Emerging market economies have gone on an unbridled building frenzy over the last decade. The development path has been clear so far – you lay water pipes, pave the roads and watch the skyscrapers stretch into the skyline. But the next stage of development – the telecommunications infrastructure – will be much harder. Neither China nor India wants to spend ten years digging up cities to lay fibre-optic internet cables if these become redundant in the meantime. And that’s why developing countries are turning straight to wireless systems, such as Wimax, to plug their cities into the web.
Wimax is a system for sending huge amounts of digital data via radio signals. It has been heralded as the replacement for mobile phone and wi-fi broadband networks. Unlike wi-fi (the system found in airports and cafes for internet access), which sends signals no further than 300 feet, only a few Wimax transmitters are needed to blanket an entire city with internet connectivity. It’s “wi-fi on steroids”, as Barry West of telecom Sprint Nextel puts it. Wimax is also meant to offer faster download speeds than competing third-generation (3G) networks, and delivers wide area telephone networks supporting internet and video telephony at a tenth of the cost. And because you don’t have to dig up pavements to lay cables to every home, it’s also far cheaper (about 40%) to deploy. The plan is to build Wimax chips into TVs, laptops and mobile phones, so you can download films within seconds to watch in your car, for example, or video conference while you are out of the office.
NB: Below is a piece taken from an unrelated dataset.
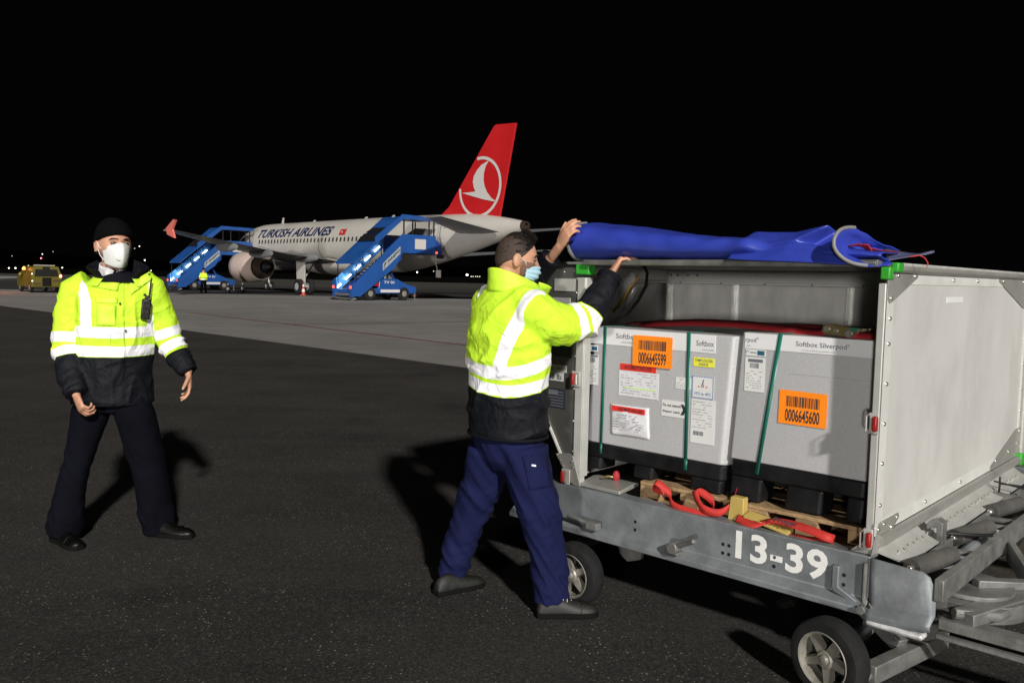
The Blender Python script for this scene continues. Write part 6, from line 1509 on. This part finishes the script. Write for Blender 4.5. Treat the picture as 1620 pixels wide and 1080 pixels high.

Dozens of global telecoms groups have placed bets on Wimax and plan to spend $13bn over the next few years to build 300 such networks, says Cliff Edwards in Business Week.
It sounds exciting. But in the West, Wimax is struggling to live up to its promise. There are echoes of the battle between VHS and the ill-fated Betamax format to become the videotape standard in the 1980s. A lot of money has already been sunk into establishing 3G as the preferred system for mobile use. In America, the success of Wimax depends hugely on struggling wireless operator Sprint Nextel, whose plans to build a $5bn national Wimax network were set back six to nine months last week after the group’s poor performance forced the chief executive to resign.
But outside the US, Wimax’s signal is a lot stronger. In the developing parts of eastern Europe, South America and Asia, with large concentrated populations and poor fixed-line communications, Wimax’s fast, cheap deployment makes it a “home run”, says Paul Hill in his Precision Guided Investments newsletter. China’s government already plans to pepper its cities with 150 Wimax base stations before its Olympic showcase in 2008. The Indian government has set a target of 20 million broadband users under its system by 2010. In fact, global Wimax subscriber revenues are expected to explode to $30bn by 2012, from $9bn last year. Research firm IN-Stat says that Wimax infrastructure equipment and devices alone will become a $5bn market within four years, says Hill. Even if Americans turn their nose up at it, the developing world won’t quibble about using the broadband-Betamax if it brings their cities online cheaply and reliably. We have a look at some of the companies bringing Wimax to the developing world below.
Two Wimax firms making headway in southeast Asia
“Rather than fostering lofty ambitions to replace 3G”, says Tim Bradshaw in Investors Chronicle, Canadian Wimax equipment maker Redline Communications (Aim:REDL) sees Wimax as the cheap option for broadband in developing countries, which represent an opportunity that could be worth $2.45bn in three years. The group’s fixed-line replacement equipment – it develops broadband base stations as well as equipment for end users – is already being installed in over 80 countries (largely in Latin America and southeast Asia), says Bradshaw. Redline is loss making, but revenues increased by 57% in the first half to $2.8m and it aims to improve liquidity in its shares by listing in Toronto this year.
Israeli group Alvarion (Nasdaq:ALVR) has also been building out Wimax on a global scale. The company develops Wimax equipment and has just moved into profitability, with revenue up 31% to $57.5m last quarter. It has a substantial number of contracts with local telecom operators in the developing world, says Sholmi Cohen for Seeking Alpha, and has solid relationships with blue chips such as Cisco and Alcatel-Lucent. The shares have see-sawed after speculation about a buyout by Cisco fizzled out, but the Alvarion remains a good play on Wimax growth in the developing world.